WHAT THIS TASK INVOLVES: Extract, in full, the lines below, beginning at the first and ending with the line that contains "(.95, .98, 1))". Pictures do not belong in the copy.

MATERIAL PROVIDED:
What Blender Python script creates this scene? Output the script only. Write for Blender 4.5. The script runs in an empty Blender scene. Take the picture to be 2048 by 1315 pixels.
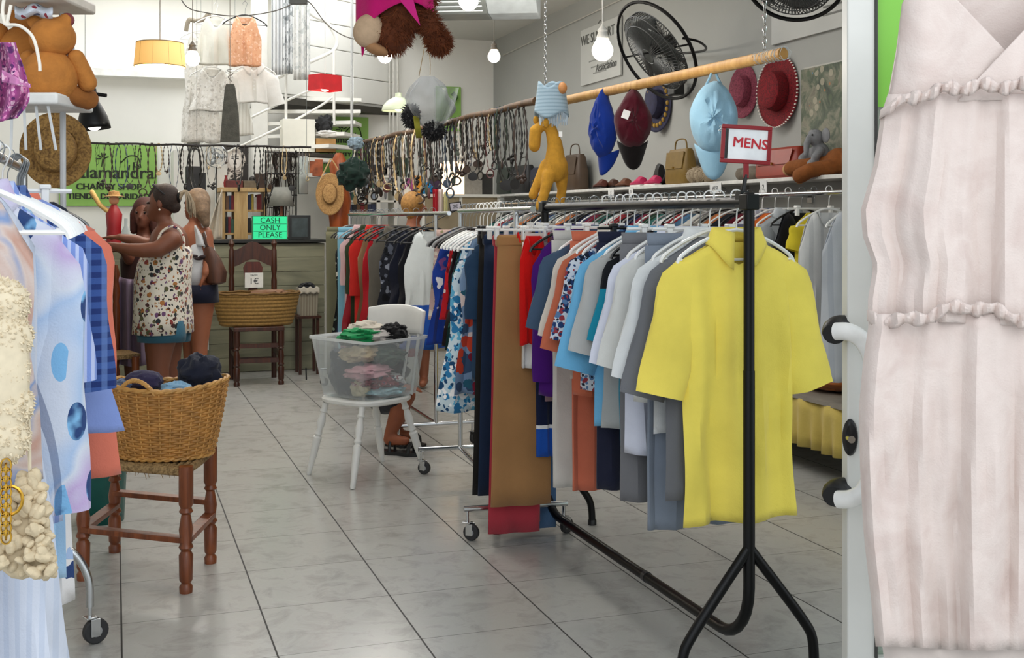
import bpy, math, random
from math import sin, cos, pi, sqrt, atan2, exp
from mathutils import Vector, Matrix, Euler, noise
RN = random.Random(11)
SC = bpy.context.scene
COL = SC.collection
# ---------------------------------------------------------------- camera, world, lights
FPX, HOR, EYE = 2330.0, 435.0, 1.35
YAW = math.atan(794 / FPX)
FW = Vector((sin(YAW), cos(YAW), 0)); RT = Vector((cos(YAW), -sin(YAW), 0)); UP = Vector((0, 0, 1))
cam = bpy.data.objects.new('camera', bpy.data.cameras.new('camera')); COL.objects.link(cam)
cam.location = (0, 0, EYE); cam.rotation_euler = (pi / 2, 0, -YAW)
cam.data.sensor_width = 36; cam.data.lens = 36 * FPX / 2048
cam.data.shift_y = -(657.5 - HOR) / 2048; cam.data.clip_start = .05
SC.camera = cam
SC.view_settings.view_transform = 'Standard'; SC.view_settings.look = 'None'
SC.view_settings.gamma = 1; SC.view_settings.use_curve_mapping = False
SC.view_settings.exposure = 0.32
wd = bpy.data.worlds.new('sky'); SC.world = wd; wd.use_nodes = True
nt = wd.node_tree; bg = nt.nodes['Background']
bg.inputs[0].default_value = (.86, .93, 1.0, 1); bg.inputs[1].default_value = 1.02
SC.cycles.max_bounces = 7; SC.cycles.diffuse_bounces = 4; SC.cycles.glossy_bounces = 3
SC.cycles.transmission_bounces = 6; SC.cycles.transparent_max_bounces = 8
SC.cycles.use_denoising = True; SC.cycles.sample_clamp_indirect = 6

def area(name, loc, rot, sx, sy, power, col=(1, 1, 1)):
    l = bpy.data.lights.new(name, 'AREA'); l.shape = 'RECTANGLE'; l.size = sx; l.size_y = sy
    l.energy = power; l.color = col
    o = bpy.data.objects.new(name, l); COL.objects.link(o); o.location = loc; o.rotation_euler = rot
    return o
area('skylight_daylight', (1.2, 11.4, 3.78), (0, 0, 0), 3.2, 2.6, 52, (1, .99, .96))
area('shop_fill_light', (1.6, 6.9, 3.36), (0, 0, 0), 2.2, 3.0, 58, (1, .98, .95))  # added area lamp below the closed ceiling; no skylight opening here
area('doorway_daylight', (1.0, -1.6, 3.2), (math.radians(62), 0, 0), 5, 2.2, 60, (.95, .98, 1))

# ---------------------------------------------------------------- pixel helpers (photograph frame -> place)
def P(px, py, d):
    t = (px - 1024) / FPX
    v = (FW + RT * t) * d
    return Vector((v.x, v.y, EYE + (HOR - py) * d / FPX))
def ratio(px):
    t = (px - 1024) / FPX; v = FW + RT * t
    return v.x / v.y
def onY(px, py, Y):
    t = (px - 1024) / FPX; v = FW + RT * t; return P(px, py, Y / v.y)
def onX(px, py, X):
    t = (px - 1024) / FPX; v = FW + RT * t; return P(px, py, X / v.x)
def dep(x, y): return x * FW.x + y * FW.y

# ---------------------------------------------------------------- mesh builder
def frame_of(t):
    t = t.normalized(); a = Vector((0, 0, 1)) if abs(t.z) < .9 else Vector((1, 0, 0))
    u = t.cross(a).normalized(); return u, t.cross(u).normalized()
class MB:
    def __init__(s): s.v = []; s.f = []
    def add(s, vs, fs, mt=None):
        o = len(s.v)
        for v in vs:
            v = Vector(v); s.v.append(mt @ v if mt else v)
        for f in fs: s.f.append([i + o for i in f])
        return s
    def box(s, c, d, rz=0, mt=None):
        x, y, z = d[0] / 2, d[1] / 2, d[2] / 2
        m = Matrix.Translation(c) @ Matrix.Rotation(rz, 4, 'Z') if mt is None else Matrix.Translation(c) @ mt
        vs = [(a * x, b * y, e * z) for e in (-1, 1) for a, b in ((-1, -1), (1, -1), (1, 1), (-1, 1))]
        return s.add(vs, [(3, 2, 1, 0), (4, 5, 6, 7), (0, 1, 5, 4), (1, 2, 6, 5), (2, 3, 7, 6), (3, 0, 4, 7)], m)
    def bar(s, a, b, w, h):           # box beam from a to b
        a = Vector(a); b = Vector(b); t = b - a; u, v = frame_of(t); n = t.length
        m = Matrix(((u.x, t.x / n, v.x, 0), (u.y, t.y / n, v.y, 0), (u.z, t.z / n, v.z, 0), (0, 0, 0, 1)))
        return s.box((a + b) / 2, (w, n, h), mt=m)
    def quad(s, a, b, c, d): return s.add([a, b, c, d], [(0, 1, 2, 3)])
    def rings(s, rs, closed=False, caps=True):
        n = len(rs[0]); o = len(s.v)
        for r in rs: s.v += [Vector(p) for p in r]
        m = len(rs)
        for i in range(m if closed else m - 1):
            a = o + i * n; b = o + ((i + 1) % m) * n
            for j in range(n):
                k = (j + 1) % n; s.f.append([a + j, a + k, b + k, b + j])
        if caps and not closed:
            s.f.append([o + j for j in range(n)][::-1]); s.f.append([o + (m - 1) * n + j for j in range(n)])
        return s
    def tube(s, pts, r, n=8, closed=False, caps=True):
        pts = [Vector(p) for p in pts]; m = len(pts)
        rr = r if isinstance(r, (list, tuple)) else [r] * m
        rs = []; u = None
        for i, p in enumerate(pts):
            t = (pts[(i + 1) % m] - pts[i - 1]) if (closed or 0 < i < m - 1) else (pts[1] - pts[0] if i == 0 else pts[-1] - pts[-2])
            if t.length < 1e-9: t = Vector((0, 0, 1))
            t.normalize()
            if u is None: u, _ = frame_of(t)
            u = (u - t * u.dot(t))
            if u.length < 1e-6: u, _ = frame_of(t)
            u.normalize(); w = t.cross(u)
            rs.append([p + (u * cos(2 * pi * j / n) + w * sin(2 * pi * j / n)) * rr[i] for j in range(n)])
        return s.rings(rs, closed, caps)
    def lathe(s, prof, n=20, c=(0, 0, 0), mt=None, caps=True):   # prof: (r, z)
        m = Matrix.Translation(c) @ (mt if mt is not None else Matrix.Identity(4))
        rs = [[m @ Vector((r * cos(2 * pi * j / n), r * sin(2 * pi * j / n), z)) for j in range(n)] for r, z in prof]
        return s.rings(rs, False, caps)
    def ell(s, c, r, n=12, m=8, mt=None):
        if not isinstance(r, (list, tuple)): r = (r, r, r)
        prof = [(sin(pi * i / m), -cos(pi * i / m)) for i in range(m + 1)]
        M4 = Matrix.Translation(c) @ (mt if mt is not None else Matrix.Identity(4)) @ Matrix.Diagonal((r[0], r[1], r[2], 1))
        rs = [[M4 @ Vector((max(q, .002) * cos(2 * pi * j / n), max(q, .002) * sin(2 * pi * j / n), z)) for j in range(n)] for q, z in prof]
        return s.rings(rs)
    def cap(s, a, ra, b, rb, n=12):   # tapered capsule
        a = Vector(a); b = Vector(b); t = b - a
        if t.length < 1e-6: return s.ell(a, ra)
        t.normalize(); u, w = frame_of(t); rs = []
        for k in range(5):
            q = -pi / 2 + k * pi / 8 if k < 4 else 0
            rs.append((a + t * (sin(q) * ra), max(cos(q) * ra, ra * .03)))
        for k in range(5):
            q = k * pi / 8
            rs.append((b + t * (sin(q) * rb), max(cos(q) * rb, rb * .03)))
        return s.rings([[c + (u * cos(2 * pi * j / n) + w * sin(2 * pi * j / n)) * r for j in range(n)] for c, r in rs])
    def limb(s, pts, rs):
        for i in range(len(pts) - 1): s.cap(pts[i], rs[i], pts[i + 1], rs[i + 1])
        return s
    def grid(s, fn, nu, nv, cu=False):
        o = len(s.v)
        for j in range(nv + 1):
            for i in range(nu if cu else nu + 1): s.v.append(Vector(fn(i / nu, j / nv)))
        w = nu if cu else nu + 1
        for j in range(nv):
            for i in range(nu):
                k = (i + 1) % w if cu else i + 1
                s.f.append([o + j * w + i, o + j * w + k, o + (j + 1) * w + k, o + (j + 1) * w + i])
        return s
    def prism(s, poly, depth, mt):     # poly in local xz, extruded along local y, centred
        n = len(poly); vs = [(x, -depth / 2, z) for x, z in poly] + [(x, depth / 2, z) for x, z in poly]
        fs = [list(range(n)), list(range(2 * n - 1, n - 1, -1))] + [[(i + 1) % n, i, i + n, (i + 1) % n + n] for i in range(n)]
        return s.add(vs, fs, mt)

def catmull(pts, k=6, closed=False):
    pts = [Vector(p) for p in pts]; n = len(pts); out = []
    for i in range(n if closed else n - 1):
        p0 = pts[(i - 1) % n] if closed or i > 0 else pts[0]; p1 = pts[i]; p2 = pts[(i + 1) % n]
        p3 = pts[(i + 2) % n] if closed or i + 2 < n else pts[-1]
        for j in range(k):
            t = j / k
            out.append(.5 * ((2 * p1) + (p2 - p0) * t + (2 * p0 - 5 * p1 + 4 * p2 - p3) * t * t + (3 * p1 - p0 - 3 * p2 + p3) * t ** 3))
    if not closed: out.append(pts[-1])
    return out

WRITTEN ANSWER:
What Blender Python script creates this scene? Output the script only. Write for Blender 4.5. The script runs in an empty Blender scene. Take the picture to be 2048 by 1315 pixels.
import bpy, math, random
from math import sin, cos, pi, sqrt, atan2, exp
from mathutils import Vector, Matrix, Euler, noise
RN = random.Random(11)
SC = bpy.context.scene
COL = SC.collection
# ---------------------------------------------------------------- camera, world, lights
FPX, HOR, EYE = 2330.0, 435.0, 1.35
YAW = math.atan(794 / FPX)
FW = Vector((sin(YAW), cos(YAW), 0)); RT = Vector((cos(YAW), -sin(YAW), 0)); UP = Vector((0, 0, 1))
cam = bpy.data.objects.new('camera', bpy.data.cameras.new('camera')); COL.objects.link(cam)
cam.location = (0, 0, EYE); cam.rotation_euler = (pi / 2, 0, -YAW)
cam.data.sensor_width = 36; cam.data.lens = 36 * FPX / 2048
cam.data.shift_y = -(657.5 - HOR) / 2048; cam.data.clip_start = .05
SC.camera = cam
SC.view_settings.view_transform = 'Standard'; SC.view_settings.look = 'None'
SC.view_settings.gamma = 1; SC.view_settings.use_curve_mapping = False
SC.view_settings.exposure = 0.32
wd = bpy.data.worlds.new('sky'); SC.world = wd; wd.use_nodes = True
nt = wd.node_tree; bg = nt.nodes['Background']
bg.inputs[0].default_value = (.86, .93, 1.0, 1); bg.inputs[1].default_value = 1.02
SC.cycles.max_bounces = 7; SC.cycles.diffuse_bounces = 4; SC.cycles.glossy_bounces = 3
SC.cycles.transmission_bounces = 6; SC.cycles.transparent_max_bounces = 8
SC.cycles.use_denoising = True; SC.cycles.sample_clamp_indirect = 6

def area(name, loc, rot, sx, sy, power, col=(1, 1, 1)):
    l = bpy.data.lights.new(name, 'AREA'); l.shape = 'RECTANGLE'; l.size = sx; l.size_y = sy
    l.energy = power; l.color = col
    o = bpy.data.objects.new(name, l); COL.objects.link(o); o.location = loc; o.rotation_euler = rot
    return o
area('skylight_daylight', (1.2, 11.4, 3.78), (0, 0, 0), 3.2, 2.6, 52, (1, .99, .96))
area('shop_fill_light', (1.6, 6.9, 3.36), (0, 0, 0), 2.2, 3.0, 58, (1, .98, .95))  # added area lamp below the closed ceiling; no skylight opening here
area('doorway_daylight', (1.0, -1.6, 3.2), (math.radians(62), 0, 0), 5, 2.2, 60, (.95, .98, 1))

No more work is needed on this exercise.